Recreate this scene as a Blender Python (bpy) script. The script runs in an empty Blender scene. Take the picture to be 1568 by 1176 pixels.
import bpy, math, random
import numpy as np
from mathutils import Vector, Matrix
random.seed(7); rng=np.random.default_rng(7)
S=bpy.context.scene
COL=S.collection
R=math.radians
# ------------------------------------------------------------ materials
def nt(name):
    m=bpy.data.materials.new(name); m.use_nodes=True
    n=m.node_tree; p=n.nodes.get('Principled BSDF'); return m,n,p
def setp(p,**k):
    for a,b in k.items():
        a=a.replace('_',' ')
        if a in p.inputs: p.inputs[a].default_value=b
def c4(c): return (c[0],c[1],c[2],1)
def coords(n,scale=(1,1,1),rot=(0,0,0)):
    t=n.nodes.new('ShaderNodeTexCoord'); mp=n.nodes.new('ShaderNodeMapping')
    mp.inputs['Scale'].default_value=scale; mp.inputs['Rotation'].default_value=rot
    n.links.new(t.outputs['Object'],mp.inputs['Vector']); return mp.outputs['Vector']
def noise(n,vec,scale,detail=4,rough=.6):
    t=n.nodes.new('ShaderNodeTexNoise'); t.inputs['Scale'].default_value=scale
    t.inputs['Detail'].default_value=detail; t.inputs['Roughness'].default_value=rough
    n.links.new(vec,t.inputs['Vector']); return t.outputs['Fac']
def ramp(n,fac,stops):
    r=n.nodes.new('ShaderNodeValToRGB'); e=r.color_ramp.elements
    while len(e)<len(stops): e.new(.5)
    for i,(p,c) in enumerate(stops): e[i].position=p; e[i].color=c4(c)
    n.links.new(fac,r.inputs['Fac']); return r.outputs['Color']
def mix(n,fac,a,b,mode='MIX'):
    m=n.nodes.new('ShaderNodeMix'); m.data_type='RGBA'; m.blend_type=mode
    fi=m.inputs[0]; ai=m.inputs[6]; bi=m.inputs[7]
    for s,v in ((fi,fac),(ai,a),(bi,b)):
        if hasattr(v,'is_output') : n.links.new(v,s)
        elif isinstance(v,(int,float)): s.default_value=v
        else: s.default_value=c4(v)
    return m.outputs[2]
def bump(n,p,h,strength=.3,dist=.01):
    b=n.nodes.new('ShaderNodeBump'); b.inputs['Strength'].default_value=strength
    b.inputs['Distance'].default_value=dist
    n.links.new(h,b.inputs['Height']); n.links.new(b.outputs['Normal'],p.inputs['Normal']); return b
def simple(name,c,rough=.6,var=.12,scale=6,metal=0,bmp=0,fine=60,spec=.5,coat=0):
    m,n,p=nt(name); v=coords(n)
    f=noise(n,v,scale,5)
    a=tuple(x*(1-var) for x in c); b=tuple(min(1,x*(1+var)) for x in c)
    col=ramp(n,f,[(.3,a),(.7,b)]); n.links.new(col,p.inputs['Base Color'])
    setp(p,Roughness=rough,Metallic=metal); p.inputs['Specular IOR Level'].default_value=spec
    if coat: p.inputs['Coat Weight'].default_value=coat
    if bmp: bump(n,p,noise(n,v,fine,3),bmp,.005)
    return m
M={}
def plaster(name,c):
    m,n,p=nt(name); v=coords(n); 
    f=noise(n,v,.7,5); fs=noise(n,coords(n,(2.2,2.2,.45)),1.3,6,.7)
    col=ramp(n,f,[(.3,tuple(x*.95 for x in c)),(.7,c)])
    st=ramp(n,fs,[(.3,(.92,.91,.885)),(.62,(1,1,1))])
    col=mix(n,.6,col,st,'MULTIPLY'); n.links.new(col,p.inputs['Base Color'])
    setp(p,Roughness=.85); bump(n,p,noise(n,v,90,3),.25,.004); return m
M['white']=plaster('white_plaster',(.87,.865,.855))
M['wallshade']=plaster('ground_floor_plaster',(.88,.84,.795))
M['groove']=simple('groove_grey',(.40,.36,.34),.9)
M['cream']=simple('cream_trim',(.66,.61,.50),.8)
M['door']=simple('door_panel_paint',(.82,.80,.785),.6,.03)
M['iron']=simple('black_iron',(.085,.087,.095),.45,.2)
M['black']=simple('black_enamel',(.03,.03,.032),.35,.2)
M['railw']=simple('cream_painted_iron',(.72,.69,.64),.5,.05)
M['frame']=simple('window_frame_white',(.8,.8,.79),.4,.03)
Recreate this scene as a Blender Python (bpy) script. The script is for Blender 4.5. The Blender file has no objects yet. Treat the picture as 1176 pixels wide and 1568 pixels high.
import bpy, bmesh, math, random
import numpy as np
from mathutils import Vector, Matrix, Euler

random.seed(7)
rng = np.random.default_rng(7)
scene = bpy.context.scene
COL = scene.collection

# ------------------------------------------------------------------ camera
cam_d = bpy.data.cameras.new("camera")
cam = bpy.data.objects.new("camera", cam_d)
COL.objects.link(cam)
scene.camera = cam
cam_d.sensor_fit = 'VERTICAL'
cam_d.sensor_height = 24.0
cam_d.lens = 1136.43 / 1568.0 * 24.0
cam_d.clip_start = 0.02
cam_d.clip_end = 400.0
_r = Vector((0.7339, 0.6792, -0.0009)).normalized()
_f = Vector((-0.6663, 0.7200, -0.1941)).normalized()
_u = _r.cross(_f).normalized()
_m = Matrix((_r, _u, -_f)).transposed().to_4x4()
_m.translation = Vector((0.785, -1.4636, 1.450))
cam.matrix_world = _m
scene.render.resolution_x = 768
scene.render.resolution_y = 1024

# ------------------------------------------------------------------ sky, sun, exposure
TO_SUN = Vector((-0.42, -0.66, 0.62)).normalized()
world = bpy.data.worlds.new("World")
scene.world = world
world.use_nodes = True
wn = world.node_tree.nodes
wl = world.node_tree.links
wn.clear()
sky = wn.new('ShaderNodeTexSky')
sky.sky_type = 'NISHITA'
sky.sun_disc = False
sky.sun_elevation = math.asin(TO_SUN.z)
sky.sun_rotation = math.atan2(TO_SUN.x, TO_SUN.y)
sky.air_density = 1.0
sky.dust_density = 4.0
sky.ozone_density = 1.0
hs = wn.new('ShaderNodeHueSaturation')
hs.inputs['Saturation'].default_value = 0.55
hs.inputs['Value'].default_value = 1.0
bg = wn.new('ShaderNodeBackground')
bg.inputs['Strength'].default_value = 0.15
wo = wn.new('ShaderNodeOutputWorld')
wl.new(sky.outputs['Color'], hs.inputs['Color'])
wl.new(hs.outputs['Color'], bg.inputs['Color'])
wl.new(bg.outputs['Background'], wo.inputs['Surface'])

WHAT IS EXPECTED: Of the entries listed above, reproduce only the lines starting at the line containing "1568 pixels high." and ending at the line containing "scene.render.resolution_y = 1024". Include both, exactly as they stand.

EXERCISE ANSWER:
Recreate this scene as a Blender Python (bpy) script. The script is for Blender 4.5. The Blender file has no objects yet. Treat the picture as 1176 pixels wide and 1568 pixels high.
import bpy, bmesh, math, random
import numpy as np
from mathutils import Vector, Matrix, Euler

random.seed(7)
rng = np.random.default_rng(7)
scene = bpy.context.scene
COL = scene.collection

# ------------------------------------------------------------------ camera
cam_d = bpy.data.cameras.new("camera")
cam = bpy.data.objects.new("camera", cam_d)
COL.objects.link(cam)
scene.camera = cam
cam_d.sensor_fit = 'VERTICAL'
cam_d.sensor_height = 24.0
cam_d.lens = 1136.43 / 1568.0 * 24.0
cam_d.clip_start = 0.02
cam_d.clip_end = 400.0
_r = Vector((0.7339, 0.6792, -0.0009)).normalized()
_f = Vector((-0.6663, 0.7200, -0.1941)).normalized()
_u = _r.cross(_f).normalized()
_m = Matrix((_r, _u, -_f)).transposed().to_4x4()
_m.translation = Vector((0.785, -1.4636, 1.450))
cam.matrix_world = _m
scene.render.resolution_x = 768
scene.render.resolution_y = 1024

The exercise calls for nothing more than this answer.